It's hot as balls out today.
In fact, there's a heat warning in effect for this area, so what little I did accomplish today actually felt like a lot so, yeah, I'll take it. But let's see, first I dug out the skunks from under the back shed and then remodelled the bricks around the foundation to make it more "dig proof" in the future, then after a shower I finally returned some long overdue tables to Brimstone Brewing and finally, after a second shower of course, I traipsed around an old dilapidated barn in Long Beach looking a through rusty, mouse shit encrusted barn.
Talk about my version of HEAVEN!

Not.
Lastly, I came home and showered for the third time.

Seriously, it's pretty fucking gross out.
Anyway, the culmination of all this sweat and nastiness today was that I now get to lay on the couch in the comforts of my air-conditioning with a cold beverage and listen to this gloriously Cornball-as-fuck Dukes of Hazzard record.

Don't judge.
This was a huge part of my adolescence.
You could even say that I was more or less weened in front of the boob tube with impossible car jumps over washed out bridges and juicy hints of tantalizing buttocks peeking out from under Daisy's short-shorts. What could be healthier for a then ten year old boy? However on this record you also have Johnny Cash singing about the General-fucking-Lee, arguably the coolest car of all time, and then Tom Wopat absolutely butchering the Band's Up on Cripple Creek. (Honestly, it's a crime against humanity they let let him do this) Oh, and how about Roscoe P. Coltrane (James Best) singing about his dog Flash?
This shit is fucking terrible, and sadly a big part of who I am.
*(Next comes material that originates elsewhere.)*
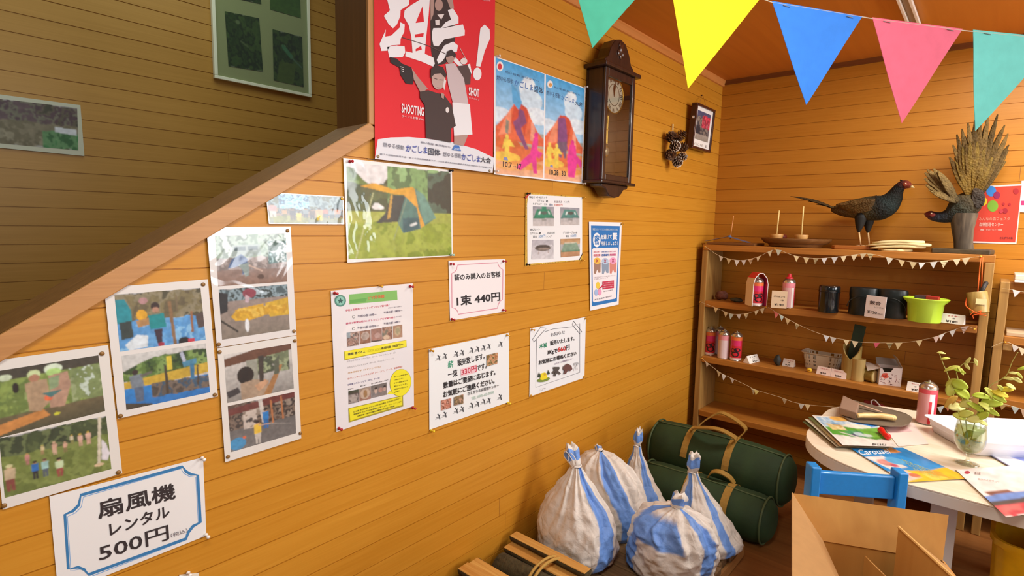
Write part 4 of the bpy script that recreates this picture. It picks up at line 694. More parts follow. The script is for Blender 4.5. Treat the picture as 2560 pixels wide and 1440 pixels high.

Yeah, drink that in for a moment.
I will defend myself here though by saying that John Schneider's track In the Driver's Seat somehow doesn't manage to complete suck, entirely justifying my 50 minute drive to Dunnville a few months ago (May) with Kelly to specifically get it from the Nostalgia Antiques & Collectibles store.

Don't judge.
So why the Dukes today you ask?
I dunno really but as it happens, I just also coincidentally saw the show's theme song Good 'ol Boys (Waylon Jennings) being performed by a guy named Albi Beluli in some Podunk bar in the middle of the Catskills, surrounded by Hasidic Jews. And as cool and awesome as that is on it's own, is that I also now know that the actual lyrics in the song go "shorten the curves, flatten the hills", and not "blah blah the curves, fatten the goose". So actually, it was good timing that I waited to listen to this total 1982 soundtrack schmaltzfest this afternoon so that I can appreciate this track (narration by Sorrell Booke) in all it's glory and sing along out loud unashamedly and without looking and sounding like a total and absolutely inbred.